I guess I must've been very busy with the army for those nine years because, in 1999, I didn't even know that Hirt had died. That's a long life from his birth in 1922. But, reading these liner notes somehow changes me. I only just found out he died about a week ago, and hence I picked out a great disc of Hirt jazz in the same memoriam to Hirt that Fountain provides by this release: this is the disc I chose. Knowing of his death makes me feel loss, remorse, and regret; and, I even feel I'm on the verge of tears. But, I know that if I feel the notion of sorrow, that it fits in with Hirt's music somehow. In addition to that, I also have that live performance on the Super Jazz CD, with Fountain and Hirt. In that disc, Hirt talks about something called a "jazz funeral."
A jazz funeral is a New Orleans-style funeral where, instead of ordinary funeral music, dixie and rag music would be played live after the funeral procession, much like having a party. He says the jazz music would start slow to show sympathy to the dead person, but that the music would then crank up into fast dixie-style jazz like a happy party--like in that movie "One Night Stand" with Wesley Snipes. I don't know if Hirt had a "jazz funeral" when he died, but I imagine so; and, I imagine the pain felt by those, like Fountain, for Hirt's death. And, I share in that pain. A marvel who plays as well as Hirt shouldn't have to die; he should get to ramble around forever.
Al Hirt, if you're listenin' from up there, your music has made the world a better place.

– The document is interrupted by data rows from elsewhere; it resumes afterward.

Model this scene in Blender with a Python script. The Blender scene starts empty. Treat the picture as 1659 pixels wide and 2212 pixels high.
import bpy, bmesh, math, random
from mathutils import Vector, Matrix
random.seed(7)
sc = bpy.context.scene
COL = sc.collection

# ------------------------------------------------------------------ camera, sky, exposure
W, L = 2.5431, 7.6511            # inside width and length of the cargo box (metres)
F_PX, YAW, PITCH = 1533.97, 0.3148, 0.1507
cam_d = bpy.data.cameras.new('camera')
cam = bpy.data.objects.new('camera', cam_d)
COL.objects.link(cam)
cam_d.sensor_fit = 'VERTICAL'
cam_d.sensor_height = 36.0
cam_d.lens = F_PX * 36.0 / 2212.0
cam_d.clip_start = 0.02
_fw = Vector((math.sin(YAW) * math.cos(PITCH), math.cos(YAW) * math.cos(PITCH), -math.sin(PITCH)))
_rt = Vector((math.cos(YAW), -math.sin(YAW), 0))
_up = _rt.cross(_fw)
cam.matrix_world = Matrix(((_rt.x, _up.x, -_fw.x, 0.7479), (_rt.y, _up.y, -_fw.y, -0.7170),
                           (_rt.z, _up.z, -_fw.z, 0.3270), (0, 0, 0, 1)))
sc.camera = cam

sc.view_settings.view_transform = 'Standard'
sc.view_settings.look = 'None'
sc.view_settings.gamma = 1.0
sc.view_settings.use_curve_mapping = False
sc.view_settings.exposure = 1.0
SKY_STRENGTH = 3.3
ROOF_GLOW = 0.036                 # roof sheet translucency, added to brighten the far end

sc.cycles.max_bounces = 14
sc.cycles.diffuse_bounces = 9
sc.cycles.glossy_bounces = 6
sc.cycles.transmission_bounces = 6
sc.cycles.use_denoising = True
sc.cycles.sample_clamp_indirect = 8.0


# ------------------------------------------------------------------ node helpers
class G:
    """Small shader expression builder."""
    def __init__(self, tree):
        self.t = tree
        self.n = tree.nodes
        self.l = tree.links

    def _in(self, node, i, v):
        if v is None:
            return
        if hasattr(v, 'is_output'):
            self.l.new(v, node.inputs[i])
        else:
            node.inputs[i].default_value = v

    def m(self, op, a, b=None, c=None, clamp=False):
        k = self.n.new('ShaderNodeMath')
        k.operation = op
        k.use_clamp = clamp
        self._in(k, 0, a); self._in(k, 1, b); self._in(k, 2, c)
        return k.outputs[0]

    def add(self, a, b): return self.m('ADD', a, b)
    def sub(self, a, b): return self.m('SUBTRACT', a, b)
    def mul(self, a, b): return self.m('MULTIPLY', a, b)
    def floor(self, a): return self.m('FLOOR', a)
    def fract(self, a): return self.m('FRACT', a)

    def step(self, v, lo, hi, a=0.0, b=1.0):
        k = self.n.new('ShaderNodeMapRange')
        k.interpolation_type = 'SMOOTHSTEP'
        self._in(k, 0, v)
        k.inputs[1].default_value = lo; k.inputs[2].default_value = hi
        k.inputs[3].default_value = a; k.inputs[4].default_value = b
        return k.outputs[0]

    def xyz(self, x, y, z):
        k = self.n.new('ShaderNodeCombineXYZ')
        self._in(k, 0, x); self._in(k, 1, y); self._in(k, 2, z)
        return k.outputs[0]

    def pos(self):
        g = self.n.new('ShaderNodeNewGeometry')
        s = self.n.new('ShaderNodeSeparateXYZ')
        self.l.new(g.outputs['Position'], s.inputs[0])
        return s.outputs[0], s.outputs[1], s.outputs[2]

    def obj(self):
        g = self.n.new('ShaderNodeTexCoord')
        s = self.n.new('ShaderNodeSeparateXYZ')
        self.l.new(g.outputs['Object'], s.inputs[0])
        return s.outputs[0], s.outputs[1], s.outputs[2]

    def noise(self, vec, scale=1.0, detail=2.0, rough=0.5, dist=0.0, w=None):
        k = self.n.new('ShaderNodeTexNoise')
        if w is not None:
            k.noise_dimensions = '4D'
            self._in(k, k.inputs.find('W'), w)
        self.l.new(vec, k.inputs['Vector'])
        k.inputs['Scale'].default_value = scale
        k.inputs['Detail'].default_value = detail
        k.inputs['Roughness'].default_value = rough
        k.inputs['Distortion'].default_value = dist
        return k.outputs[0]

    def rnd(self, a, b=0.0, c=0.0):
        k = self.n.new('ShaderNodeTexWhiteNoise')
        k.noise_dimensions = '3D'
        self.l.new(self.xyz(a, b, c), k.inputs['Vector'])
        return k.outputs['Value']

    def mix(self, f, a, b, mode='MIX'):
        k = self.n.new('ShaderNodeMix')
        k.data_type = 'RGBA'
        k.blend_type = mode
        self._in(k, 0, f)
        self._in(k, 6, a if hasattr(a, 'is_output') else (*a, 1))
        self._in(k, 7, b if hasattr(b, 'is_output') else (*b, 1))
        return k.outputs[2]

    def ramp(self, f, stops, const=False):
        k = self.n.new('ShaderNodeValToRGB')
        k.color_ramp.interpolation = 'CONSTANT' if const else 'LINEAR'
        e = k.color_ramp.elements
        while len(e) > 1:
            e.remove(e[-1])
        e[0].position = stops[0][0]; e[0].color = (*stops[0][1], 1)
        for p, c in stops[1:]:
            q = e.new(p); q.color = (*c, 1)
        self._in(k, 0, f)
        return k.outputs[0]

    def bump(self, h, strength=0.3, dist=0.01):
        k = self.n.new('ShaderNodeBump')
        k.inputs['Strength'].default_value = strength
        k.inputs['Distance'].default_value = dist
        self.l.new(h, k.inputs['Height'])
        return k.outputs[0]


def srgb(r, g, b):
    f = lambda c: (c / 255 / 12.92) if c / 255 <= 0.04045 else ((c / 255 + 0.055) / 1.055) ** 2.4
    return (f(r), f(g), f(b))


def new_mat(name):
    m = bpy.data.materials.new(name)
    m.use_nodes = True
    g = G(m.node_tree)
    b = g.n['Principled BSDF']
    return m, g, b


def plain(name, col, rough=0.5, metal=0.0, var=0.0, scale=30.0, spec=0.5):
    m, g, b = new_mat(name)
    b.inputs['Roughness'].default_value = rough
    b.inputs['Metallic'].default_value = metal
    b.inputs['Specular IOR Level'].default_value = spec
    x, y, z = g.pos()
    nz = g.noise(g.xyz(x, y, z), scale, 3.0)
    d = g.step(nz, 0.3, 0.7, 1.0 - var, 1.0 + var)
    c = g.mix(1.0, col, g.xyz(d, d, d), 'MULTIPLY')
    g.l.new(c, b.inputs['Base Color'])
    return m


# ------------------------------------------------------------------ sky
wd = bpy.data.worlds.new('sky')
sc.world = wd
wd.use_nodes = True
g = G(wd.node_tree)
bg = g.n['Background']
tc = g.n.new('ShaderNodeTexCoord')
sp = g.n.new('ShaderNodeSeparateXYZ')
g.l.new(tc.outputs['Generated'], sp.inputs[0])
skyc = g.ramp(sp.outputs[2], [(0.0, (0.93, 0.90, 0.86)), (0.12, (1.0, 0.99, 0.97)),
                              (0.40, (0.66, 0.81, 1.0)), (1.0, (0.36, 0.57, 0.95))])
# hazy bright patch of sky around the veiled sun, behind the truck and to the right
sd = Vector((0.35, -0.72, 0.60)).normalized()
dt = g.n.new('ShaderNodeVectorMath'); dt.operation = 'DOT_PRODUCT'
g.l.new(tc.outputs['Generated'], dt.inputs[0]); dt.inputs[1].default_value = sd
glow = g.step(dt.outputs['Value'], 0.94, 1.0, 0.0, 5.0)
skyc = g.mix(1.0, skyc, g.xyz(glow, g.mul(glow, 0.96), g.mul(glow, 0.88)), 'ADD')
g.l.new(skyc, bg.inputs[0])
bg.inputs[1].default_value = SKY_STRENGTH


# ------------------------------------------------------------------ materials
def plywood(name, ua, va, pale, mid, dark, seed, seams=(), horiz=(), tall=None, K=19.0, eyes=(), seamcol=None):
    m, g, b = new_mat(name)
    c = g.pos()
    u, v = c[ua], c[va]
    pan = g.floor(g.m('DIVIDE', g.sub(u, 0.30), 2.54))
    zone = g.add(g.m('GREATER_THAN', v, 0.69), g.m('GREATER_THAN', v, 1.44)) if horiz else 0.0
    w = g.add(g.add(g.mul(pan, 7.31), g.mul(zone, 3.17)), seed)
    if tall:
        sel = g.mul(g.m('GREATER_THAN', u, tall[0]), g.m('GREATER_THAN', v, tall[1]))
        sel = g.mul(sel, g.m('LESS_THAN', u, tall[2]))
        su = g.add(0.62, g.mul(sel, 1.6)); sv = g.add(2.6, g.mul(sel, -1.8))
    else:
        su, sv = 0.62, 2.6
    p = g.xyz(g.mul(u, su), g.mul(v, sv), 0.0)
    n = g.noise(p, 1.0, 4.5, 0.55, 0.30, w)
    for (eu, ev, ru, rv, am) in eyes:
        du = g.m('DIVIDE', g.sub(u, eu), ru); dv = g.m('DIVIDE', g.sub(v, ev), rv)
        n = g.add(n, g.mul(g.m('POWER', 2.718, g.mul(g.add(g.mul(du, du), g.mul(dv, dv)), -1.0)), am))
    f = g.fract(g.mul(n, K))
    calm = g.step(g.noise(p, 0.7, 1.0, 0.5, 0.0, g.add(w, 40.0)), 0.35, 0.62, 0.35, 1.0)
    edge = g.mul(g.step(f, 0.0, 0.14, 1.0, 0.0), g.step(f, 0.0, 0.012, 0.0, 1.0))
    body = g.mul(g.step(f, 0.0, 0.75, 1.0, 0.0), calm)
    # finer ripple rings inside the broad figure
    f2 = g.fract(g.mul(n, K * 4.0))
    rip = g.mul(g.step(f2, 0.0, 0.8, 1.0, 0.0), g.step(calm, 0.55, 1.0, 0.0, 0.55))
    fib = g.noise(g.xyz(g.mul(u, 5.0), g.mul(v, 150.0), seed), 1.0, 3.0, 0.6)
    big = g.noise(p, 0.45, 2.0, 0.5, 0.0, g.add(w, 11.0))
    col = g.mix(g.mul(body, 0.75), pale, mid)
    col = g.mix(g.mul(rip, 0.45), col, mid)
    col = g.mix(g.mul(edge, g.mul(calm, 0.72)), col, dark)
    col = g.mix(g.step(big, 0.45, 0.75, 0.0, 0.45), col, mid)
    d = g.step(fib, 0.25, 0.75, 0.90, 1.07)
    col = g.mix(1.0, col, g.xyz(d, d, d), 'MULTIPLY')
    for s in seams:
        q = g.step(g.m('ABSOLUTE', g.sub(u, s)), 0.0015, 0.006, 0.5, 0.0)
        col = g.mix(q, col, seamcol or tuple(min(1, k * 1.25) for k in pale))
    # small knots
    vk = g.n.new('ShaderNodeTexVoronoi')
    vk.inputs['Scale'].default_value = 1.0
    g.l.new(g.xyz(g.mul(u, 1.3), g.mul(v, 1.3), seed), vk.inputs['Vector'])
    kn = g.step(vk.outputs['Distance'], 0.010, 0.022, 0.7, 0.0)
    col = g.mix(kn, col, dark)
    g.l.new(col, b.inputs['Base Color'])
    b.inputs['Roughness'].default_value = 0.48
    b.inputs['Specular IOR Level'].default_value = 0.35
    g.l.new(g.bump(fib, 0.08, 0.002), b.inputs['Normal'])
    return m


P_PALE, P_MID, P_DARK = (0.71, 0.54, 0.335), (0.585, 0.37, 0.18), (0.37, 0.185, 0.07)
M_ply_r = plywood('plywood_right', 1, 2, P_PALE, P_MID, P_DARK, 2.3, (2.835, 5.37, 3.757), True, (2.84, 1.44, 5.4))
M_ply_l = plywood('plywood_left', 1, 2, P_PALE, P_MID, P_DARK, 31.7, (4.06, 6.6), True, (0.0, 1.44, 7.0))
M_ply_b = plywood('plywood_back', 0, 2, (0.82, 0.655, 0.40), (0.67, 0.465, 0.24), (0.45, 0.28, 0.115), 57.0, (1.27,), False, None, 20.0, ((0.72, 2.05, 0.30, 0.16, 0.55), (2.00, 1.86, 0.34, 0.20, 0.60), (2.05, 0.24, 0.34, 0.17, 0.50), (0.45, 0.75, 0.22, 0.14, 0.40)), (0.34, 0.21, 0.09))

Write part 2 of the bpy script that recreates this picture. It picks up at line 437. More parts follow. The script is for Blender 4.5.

Oh yeah, if you dig this Mardi Gras stuff, check out these CDs: Al Hirt at the Mardi Gras (fun stuff!), and Honey in the Horn/Our Man in New Orleans (the 2-album CD). These albums help prove why New Orleans is on the Music Map of the world. The only thing that came even close to the experience I've had with Al Hirt's CDs was when I visited Munich's Hofbraeuhaus while I was stationed in Germany, a restaurant with a live band that really cooks, although it's beer-drinking music of a different kind."